The expenses were initially paid at least partly by the Federal Home Loan Banks in the districts in which they were incurred.
Gray, a former senior vice president of Great American First Savings Bank and a former aide to President Reagan, has been under fire for months from several savings-and-loan industry executives who object to his strict-regulation philosophy.
Gray, whose four-year term expires in June, has previously asserted that his critics are “disgruntled” savings and loan industry executives who “don’t like a tough regulator.”
Gray chartered the private jet during a meeting of the 12 bank board presidents in Indianapolis because he was unable to book a commercial flight to Monterey, Calif., to see his dying father, Morgan said.
“The doctor said that if he didn’t get there by morning, he wouldn’t see his father alive again,” Morgan added. Gray’s father died about four months later.
Morgan also said that Gray paid the bank board $11,000 on Monday for more than three years of travel expenses relating to his wife, Monique.
Gray, who is also under investigation by the Office of Government Ethics for his travel and entertainment expenses, intended to reimburse the bank board for the airplane charter, but “in the press of business and after the event was over, it slipped his mind,” according to Shannon Fairbanks, bank board chief of staff.
Monique Gray’s expenses were paid back so that Gray could “avoid any possible appearance of conflict,” Fairbanks said.

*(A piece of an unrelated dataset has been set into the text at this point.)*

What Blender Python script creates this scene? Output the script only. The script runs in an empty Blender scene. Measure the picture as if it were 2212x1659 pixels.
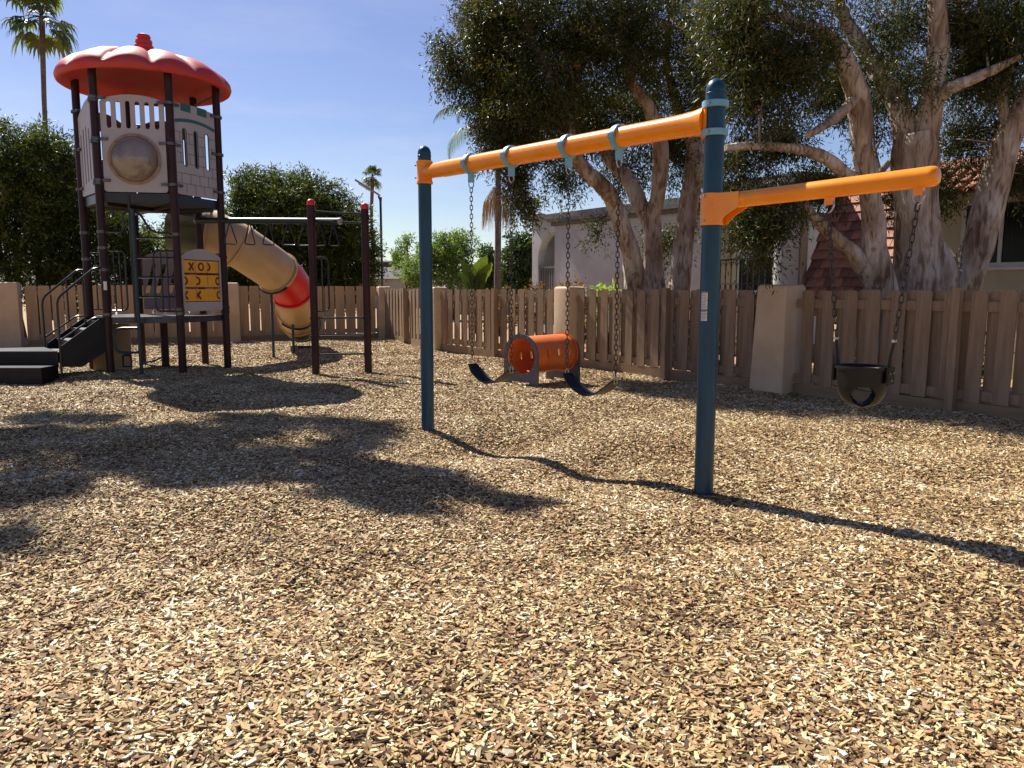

Attorney Morgan said it has been a “historical practice” for the 12 regional Federal Home Loan banks to “cover travel expenses of spouses.” Although Gray followed that practice, Morgan said that the bank board chairman “thinks it’s a legitimate area for re-examination.”
In October, Gray reimbursed the Federal Home Loan Mortgage Corp. (Freddie Mac) $1,425 for expenses he incurred during a 1985 trip to Europe. Gray repaid the agency for tickets to tennis matches at Wimbledon and for two nights’ lodging for his wife and children in Switzerland.
Freddie Mac documents released earlier show that the government-chartered agency also paid bank board staff and members’ expenses for green fees at Pebble Beach and chauffeured sightseeing limousines in London. Some of those expenses were later paid back to the agency.